カレンバウアー幹事長を「後継者」に指名するか(C)AFP=時事

 

 権力の終わりとはこういうものだろうか。アンゲラ・メルケル首相の周辺が俄然慌ただしくなってきた。9月25日に行われた与党キリスト教民主社会同盟(CDU/CSU)の議員団長選挙で、所属議員の半数以上がメルケル首相に反旗を翻したことは10月9日の拙稿で触れた(「『メルケル首相』の『終わりの始まり』を告げたドイツ『議員団長選』の衝撃」)。同じことはまた起こりうる。メルケル首相の権力基盤が大きく揺らいでいる。

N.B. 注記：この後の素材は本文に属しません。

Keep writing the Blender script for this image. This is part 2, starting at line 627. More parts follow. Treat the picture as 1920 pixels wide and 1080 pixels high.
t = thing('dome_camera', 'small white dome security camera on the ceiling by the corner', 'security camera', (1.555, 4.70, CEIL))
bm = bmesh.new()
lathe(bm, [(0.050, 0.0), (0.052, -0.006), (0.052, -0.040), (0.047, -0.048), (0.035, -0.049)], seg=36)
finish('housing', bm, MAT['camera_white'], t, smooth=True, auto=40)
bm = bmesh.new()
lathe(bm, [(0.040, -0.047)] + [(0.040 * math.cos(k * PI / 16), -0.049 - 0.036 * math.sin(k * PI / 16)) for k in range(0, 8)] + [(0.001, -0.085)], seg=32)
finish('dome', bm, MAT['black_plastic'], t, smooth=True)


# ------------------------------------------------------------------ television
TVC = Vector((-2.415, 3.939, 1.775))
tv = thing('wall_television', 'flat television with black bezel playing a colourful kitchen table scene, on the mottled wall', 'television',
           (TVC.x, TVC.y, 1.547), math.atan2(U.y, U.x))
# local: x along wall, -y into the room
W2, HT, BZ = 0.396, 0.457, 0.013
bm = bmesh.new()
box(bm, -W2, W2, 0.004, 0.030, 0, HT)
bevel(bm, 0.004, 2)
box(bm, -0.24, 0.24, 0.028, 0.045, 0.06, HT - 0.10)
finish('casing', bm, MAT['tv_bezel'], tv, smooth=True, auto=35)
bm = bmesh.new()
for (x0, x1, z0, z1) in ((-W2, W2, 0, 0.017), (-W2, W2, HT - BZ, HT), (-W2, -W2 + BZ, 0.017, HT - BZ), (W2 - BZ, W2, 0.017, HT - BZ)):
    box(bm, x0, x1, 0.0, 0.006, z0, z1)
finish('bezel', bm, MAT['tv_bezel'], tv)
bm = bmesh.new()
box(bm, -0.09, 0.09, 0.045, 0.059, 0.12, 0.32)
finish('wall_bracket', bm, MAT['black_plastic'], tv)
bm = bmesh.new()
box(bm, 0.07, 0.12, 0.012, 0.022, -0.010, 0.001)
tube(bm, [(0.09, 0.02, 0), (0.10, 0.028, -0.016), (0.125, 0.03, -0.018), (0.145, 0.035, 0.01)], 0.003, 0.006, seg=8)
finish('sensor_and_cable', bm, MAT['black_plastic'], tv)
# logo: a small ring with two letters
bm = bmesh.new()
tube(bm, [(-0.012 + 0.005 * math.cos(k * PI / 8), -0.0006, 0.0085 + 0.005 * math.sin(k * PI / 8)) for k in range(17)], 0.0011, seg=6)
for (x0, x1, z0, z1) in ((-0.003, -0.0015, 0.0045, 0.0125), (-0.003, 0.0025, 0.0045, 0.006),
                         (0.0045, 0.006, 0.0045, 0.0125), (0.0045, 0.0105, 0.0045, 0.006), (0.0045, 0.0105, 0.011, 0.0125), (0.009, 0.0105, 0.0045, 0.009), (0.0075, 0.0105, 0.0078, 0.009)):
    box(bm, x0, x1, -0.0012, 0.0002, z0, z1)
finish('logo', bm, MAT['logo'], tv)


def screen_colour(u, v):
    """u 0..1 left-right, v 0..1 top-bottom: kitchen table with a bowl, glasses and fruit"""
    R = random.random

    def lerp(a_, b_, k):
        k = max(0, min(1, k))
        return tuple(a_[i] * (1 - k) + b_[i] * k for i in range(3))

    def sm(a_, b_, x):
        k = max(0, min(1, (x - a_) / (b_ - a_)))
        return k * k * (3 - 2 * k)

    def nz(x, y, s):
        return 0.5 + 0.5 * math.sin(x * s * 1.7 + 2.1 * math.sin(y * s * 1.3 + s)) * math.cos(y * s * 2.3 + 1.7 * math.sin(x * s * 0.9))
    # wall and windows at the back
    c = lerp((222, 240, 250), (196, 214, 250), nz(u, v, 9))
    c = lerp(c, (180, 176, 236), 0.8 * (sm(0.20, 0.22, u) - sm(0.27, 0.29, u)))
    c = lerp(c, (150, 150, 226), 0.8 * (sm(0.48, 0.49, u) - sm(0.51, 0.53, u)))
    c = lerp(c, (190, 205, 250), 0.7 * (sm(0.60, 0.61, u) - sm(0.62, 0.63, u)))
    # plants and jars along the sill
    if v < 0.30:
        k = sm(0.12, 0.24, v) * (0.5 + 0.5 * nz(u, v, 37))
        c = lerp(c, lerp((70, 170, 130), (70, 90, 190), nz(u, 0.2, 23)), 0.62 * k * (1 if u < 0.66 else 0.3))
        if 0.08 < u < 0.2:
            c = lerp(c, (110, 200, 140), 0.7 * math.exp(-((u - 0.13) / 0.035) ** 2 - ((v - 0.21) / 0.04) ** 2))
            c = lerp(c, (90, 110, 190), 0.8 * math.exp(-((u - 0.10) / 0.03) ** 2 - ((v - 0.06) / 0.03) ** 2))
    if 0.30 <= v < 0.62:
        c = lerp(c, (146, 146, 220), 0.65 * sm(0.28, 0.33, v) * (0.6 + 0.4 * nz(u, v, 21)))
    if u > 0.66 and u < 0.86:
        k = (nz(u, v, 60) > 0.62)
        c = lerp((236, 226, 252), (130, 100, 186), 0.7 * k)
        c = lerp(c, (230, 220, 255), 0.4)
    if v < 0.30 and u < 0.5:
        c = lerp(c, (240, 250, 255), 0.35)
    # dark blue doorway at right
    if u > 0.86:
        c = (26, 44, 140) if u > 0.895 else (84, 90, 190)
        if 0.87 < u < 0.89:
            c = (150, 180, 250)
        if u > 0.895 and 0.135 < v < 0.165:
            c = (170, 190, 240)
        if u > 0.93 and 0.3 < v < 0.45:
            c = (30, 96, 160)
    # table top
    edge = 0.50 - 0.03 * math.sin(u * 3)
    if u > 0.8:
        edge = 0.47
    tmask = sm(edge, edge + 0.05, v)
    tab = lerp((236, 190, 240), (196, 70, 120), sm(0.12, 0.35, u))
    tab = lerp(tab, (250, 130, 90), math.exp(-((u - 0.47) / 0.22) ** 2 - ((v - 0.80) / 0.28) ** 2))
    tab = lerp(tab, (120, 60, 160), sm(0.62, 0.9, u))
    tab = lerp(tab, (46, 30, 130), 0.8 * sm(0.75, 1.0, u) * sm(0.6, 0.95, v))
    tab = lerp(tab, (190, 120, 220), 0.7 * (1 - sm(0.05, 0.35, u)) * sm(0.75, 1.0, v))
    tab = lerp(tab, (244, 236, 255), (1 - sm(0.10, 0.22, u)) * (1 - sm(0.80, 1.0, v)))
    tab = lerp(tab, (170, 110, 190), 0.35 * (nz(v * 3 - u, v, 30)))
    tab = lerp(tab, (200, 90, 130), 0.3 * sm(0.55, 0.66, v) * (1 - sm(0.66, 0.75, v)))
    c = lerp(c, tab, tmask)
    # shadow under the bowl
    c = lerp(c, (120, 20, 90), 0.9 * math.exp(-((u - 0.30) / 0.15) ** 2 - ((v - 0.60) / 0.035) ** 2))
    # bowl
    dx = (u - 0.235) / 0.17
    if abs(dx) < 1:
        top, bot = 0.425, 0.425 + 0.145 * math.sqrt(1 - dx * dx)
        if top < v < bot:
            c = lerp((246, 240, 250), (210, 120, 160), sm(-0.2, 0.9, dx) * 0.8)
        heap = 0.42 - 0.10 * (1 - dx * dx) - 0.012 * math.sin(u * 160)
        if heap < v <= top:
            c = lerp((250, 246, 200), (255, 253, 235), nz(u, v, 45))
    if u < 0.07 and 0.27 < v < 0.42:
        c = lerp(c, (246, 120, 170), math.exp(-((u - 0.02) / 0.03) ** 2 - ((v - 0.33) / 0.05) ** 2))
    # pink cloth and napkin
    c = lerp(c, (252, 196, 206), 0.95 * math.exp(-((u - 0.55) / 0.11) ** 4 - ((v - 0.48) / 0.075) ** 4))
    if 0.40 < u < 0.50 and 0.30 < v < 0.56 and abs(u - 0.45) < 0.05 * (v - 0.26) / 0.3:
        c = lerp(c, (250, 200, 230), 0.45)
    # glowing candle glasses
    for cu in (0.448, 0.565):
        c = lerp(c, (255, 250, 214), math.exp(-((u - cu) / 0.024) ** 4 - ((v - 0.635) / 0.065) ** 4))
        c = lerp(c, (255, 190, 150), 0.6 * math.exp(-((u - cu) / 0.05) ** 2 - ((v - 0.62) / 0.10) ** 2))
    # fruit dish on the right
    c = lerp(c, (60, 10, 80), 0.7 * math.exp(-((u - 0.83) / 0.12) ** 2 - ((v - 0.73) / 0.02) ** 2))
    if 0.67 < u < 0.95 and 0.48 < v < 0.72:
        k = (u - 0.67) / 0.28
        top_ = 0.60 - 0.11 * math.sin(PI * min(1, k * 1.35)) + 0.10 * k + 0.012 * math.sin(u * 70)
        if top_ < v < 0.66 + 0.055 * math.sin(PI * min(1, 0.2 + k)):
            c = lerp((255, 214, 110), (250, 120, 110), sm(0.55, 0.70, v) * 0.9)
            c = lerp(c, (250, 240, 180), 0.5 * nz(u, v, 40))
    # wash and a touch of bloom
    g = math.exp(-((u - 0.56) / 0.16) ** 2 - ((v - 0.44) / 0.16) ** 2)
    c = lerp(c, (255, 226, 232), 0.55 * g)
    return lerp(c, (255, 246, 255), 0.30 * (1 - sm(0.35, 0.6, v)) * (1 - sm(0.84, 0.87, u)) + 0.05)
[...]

 ドイツメディアは「ブリンクハウスの反乱」と言う。しかし、新しく議員団長に選ばれたラルフ・ブリンクハウス氏は選挙前、反乱を意図した密議を凝らしたわけではない。確かに議員全員に電話はした。そこで、自分は議員の声をもっとよく聞いてやっていくつもりだ、とも言った。とは言え、フォルカー・カウダー前議員団長の失脚を画策した形跡はないし、ましてやメルケル打倒を図ったわけでもない。要するに、議員の中にたまった反メルケル感情がブリンクハウス氏の票として集まっただけなのだ。実は、こっちの方が恐ろしい。すでにマグマは噴火寸前まで来ている。